Written task -> Please write out the material below exactly as given.

--------------------------------

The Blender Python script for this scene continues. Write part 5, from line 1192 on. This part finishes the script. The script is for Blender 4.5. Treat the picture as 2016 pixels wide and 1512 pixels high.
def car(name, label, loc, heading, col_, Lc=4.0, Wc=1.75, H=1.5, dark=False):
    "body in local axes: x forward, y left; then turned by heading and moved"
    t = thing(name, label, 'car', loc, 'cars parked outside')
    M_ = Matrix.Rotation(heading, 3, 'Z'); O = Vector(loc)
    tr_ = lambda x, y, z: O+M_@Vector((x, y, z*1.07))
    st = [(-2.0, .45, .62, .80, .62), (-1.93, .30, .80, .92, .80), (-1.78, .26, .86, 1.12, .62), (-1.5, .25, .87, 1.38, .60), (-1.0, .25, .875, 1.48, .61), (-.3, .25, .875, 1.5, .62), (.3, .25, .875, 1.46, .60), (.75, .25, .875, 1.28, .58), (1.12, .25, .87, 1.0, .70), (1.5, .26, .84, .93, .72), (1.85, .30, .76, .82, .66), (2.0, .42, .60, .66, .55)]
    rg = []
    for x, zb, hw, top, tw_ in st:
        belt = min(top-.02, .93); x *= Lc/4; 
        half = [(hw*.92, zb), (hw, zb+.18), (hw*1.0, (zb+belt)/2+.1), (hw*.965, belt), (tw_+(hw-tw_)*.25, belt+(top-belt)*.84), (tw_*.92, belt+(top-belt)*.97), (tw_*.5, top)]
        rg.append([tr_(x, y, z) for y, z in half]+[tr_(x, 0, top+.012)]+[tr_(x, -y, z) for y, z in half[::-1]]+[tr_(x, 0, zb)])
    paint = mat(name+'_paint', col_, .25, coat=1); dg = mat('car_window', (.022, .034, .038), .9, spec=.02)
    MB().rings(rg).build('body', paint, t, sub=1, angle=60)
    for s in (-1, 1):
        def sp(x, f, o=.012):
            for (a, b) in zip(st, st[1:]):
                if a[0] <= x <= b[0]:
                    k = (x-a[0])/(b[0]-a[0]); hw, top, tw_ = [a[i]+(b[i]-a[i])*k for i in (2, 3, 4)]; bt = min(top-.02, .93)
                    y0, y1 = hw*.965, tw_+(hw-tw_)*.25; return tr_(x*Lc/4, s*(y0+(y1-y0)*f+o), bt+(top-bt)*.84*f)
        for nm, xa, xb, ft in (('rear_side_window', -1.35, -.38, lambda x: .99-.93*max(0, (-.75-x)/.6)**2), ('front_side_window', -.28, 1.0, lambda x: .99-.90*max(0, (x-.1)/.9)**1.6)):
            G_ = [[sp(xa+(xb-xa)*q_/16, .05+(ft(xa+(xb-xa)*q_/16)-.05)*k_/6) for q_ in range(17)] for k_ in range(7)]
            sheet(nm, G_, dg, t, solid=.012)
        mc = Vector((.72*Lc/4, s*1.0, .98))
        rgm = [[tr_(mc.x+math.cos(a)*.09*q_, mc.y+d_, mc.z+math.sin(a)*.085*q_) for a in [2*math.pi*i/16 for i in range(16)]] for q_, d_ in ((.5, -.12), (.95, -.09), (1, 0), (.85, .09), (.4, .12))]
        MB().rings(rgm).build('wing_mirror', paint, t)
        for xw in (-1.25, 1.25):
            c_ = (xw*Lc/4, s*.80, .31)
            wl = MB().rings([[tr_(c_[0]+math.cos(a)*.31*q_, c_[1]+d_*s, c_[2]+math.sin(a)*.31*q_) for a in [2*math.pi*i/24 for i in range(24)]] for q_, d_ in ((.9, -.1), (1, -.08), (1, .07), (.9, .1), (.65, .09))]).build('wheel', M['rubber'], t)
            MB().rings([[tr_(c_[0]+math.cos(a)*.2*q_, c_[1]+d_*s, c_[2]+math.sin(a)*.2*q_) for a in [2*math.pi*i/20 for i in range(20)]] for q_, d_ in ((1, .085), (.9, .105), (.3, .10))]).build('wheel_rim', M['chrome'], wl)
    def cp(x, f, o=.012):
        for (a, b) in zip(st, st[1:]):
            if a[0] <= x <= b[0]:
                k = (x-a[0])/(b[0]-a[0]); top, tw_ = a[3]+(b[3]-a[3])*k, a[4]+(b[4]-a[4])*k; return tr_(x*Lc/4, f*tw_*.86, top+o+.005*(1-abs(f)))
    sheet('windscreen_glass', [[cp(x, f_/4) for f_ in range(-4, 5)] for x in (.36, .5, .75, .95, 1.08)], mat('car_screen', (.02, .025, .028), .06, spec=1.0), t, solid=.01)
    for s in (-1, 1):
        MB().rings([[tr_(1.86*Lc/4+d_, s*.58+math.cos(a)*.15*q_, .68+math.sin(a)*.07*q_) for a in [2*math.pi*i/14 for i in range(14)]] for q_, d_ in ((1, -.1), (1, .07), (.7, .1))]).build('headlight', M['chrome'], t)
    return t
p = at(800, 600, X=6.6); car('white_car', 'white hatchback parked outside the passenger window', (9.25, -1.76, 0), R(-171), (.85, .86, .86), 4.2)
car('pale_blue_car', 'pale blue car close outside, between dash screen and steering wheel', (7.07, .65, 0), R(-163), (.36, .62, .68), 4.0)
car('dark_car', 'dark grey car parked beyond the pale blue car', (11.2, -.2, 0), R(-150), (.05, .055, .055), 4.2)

--------------------------------

Written answer ->
The Blender Python script for this scene continues. Write part 5, from line 1192 on. This part finishes the script. The script is for Blender 4.5. Treat the picture as 2016 pixels wide and 1512 pixels high.
def car(name, label, loc, heading, col_, Lc=4.0, Wc=1.75, H=1.5, dark=False):
    "body in local axes: x forward, y left; then turned by heading and moved"
    t = thing(name, label, 'car', loc, 'cars parked outside')
    M_ = Matrix.Rotation(heading, 3, 'Z'); O = Vector(loc)
    tr_ = lambda x, y, z: O+M_@Vector((x, y, z*1.07))
    st = [(-2.0, .45, .62, .80, .62), (-1.93, .30, .80, .92, .80), (-1.78, .26, .86, 1.12, .62), (-1.5, .25, .87, 1.38, .60), (-1.0, .25, .875, 1.48, .61), (-.3, .25, .875, 1.5, .62), (.3, .25, .875, 1.46, .60), (.75, .25, .875, 1.28, .58), (1.12, .25, .87, 1.0, .70), (1.5, .26, .84, .93, .72), (1.85, .30, .76, .82, .66), (2.0, .42, .60, .66, .55)]
    rg = []
    for x, zb, hw, top, tw_ in st:
        belt = min(top-.02, .93); x *= Lc/4; 
        half = [(hw*.92, zb), (hw, zb+.18), (hw*1.0, (zb+belt)/2+.1), (hw*.965, belt), (tw_+(hw-tw_)*.25, belt+(top-belt)*.84), (tw_*.92, belt+(top-belt)*.97), (tw_*.5, top)]
        rg.append([tr_(x, y, z) for y, z in half]+[tr_(x, 0, top+.012)]+[tr_(x, -y, z) for y, z in half[::-1]]+[tr_(x, 0, zb)])
    paint = mat(name+'_paint', col_, .25, coat=1); dg = mat('car_window', (.022, .034, .038), .9, spec=.02)
    MB().rings(rg).build('body', paint, t, sub=1, angle=60)
    for s in (-1, 1):
        def sp(x, f, o=.012):
            for (a, b) in zip(st, st[1:]):
                if a[0] <= x <= b[0]:
                    k = (x-a[0])/(b[0]-a[0]); hw, top, tw_ = [a[i]+(b[i]-a[i])*k for i in (2, 3, 4)]; bt = min(top-.02, .93)
                    y0, y1 = hw*.965, tw_+(hw-tw_)*.25; return tr_(x*Lc/4, s*(y0+(y1-y0)*f+o), bt+(top-bt)*.84*f)
        for nm, xa, xb, ft in (('rear_side_window', -1.35, -.38, lambda x: .99-.93*max(0, (-.75-x)/.6)**2), ('front_side_window', -.28, 1.0, lambda x: .99-.90*max(0, (x-.1)/.9)**1.6)):
            G_ = [[sp(xa+(xb-xa)*q_/16, .05+(ft(xa+(xb-xa)*q_/16)-.05)*k_/6) for q_ in range(17)] for k_ in range(7)]
            sheet(nm, G_, dg, t, solid=.012)
        mc = Vector((.72*Lc/4, s*1.0, .98))
        rgm = [[tr_(mc.x+math.cos(a)*.09*q_, mc.y+d_, mc.z+math.sin(a)*.085*q_) for a in [2*math.pi*i/16 for i in range(16)]] for q_, d_ in ((.5, -.12), (.95, -.09), (1, 0), (.85, .09), (.4, .12))]
        MB().rings(rgm).build('wing_mirror', paint, t)
        for xw in (-1.25, 1.25):
            c_ = (xw*Lc/4, s*.80, .31)
            wl = MB().rings([[tr_(c_[0]+math.cos(a)*.31*q_, c_[1]+d_*s, c_[2]+math.sin(a)*.31*q_) for a in [2*math.pi*i/24 for i in range(24)]] for q_, d_ in ((.9, -.1), (1, -.08), (1, .07), (.9, .1), (.65, .09))]).build('wheel', M['rubber'], t)
            MB().rings([[tr_(c_[0]+math.cos(a)*.2*q_, c_[1]+d_*s, c_[2]+math.sin(a)*.2*q_) for a in [2*math.pi*i/20 for i in range(20)]] for q_, d_ in ((1, .085), (.9, .105), (.3, .10))]).build('wheel_rim', M['chrome'], wl)
    def cp(x, f, o=.012):
        for (a, b) in zip(st, st[1:]):
            if a[0] <= x <= b[0]:
                k = (x-a[0])/(b[0]-a[0]); top, tw_ = a[3]+(b[3]-a[3])*k, a[4]+(b[4]-a[4])*k; return tr_(x*Lc/4, f*tw_*.86, top+o+.005*(1-abs(f)))
    sheet('windscreen_glass', [[cp(x, f_/4) for f_ in range(-4, 5)] for x in (.36, .5, .75, .95, 1.08)], mat('car_screen', (.02, .025, .028), .06, spec=1.0), t, solid=.01)
    for s in (-1, 1):
        MB().rings([[tr_(1.86*Lc/4+d_, s*.58+math.cos(a)*.15*q_, .68+math.sin(a)*.07*q_) for a in [2*math.pi*i/14 for i in range(14)]] for q_, d_ in ((1, -.1), (1, .07), (.7, .1))]).build('headlight', M['chrome'], t)
    return t
p = at(800, 600, X=6.6); car('white_car', 'white hatchback parked outside the passenger window', (9.25, -1.76, 0), R(-171), (.85, .86, .86), 4.2)
car('pale_blue_car', 'pale blue car close outside, between dash screen and steering wheel', (7.07, .65, 0), R(-163), (.36, .62, .68), 4.0)
car('dark_car', 'dark grey car parked beyond the pale blue car', (11.2, -.2, 0), R(-150), (.05, .055, .055), 4.2)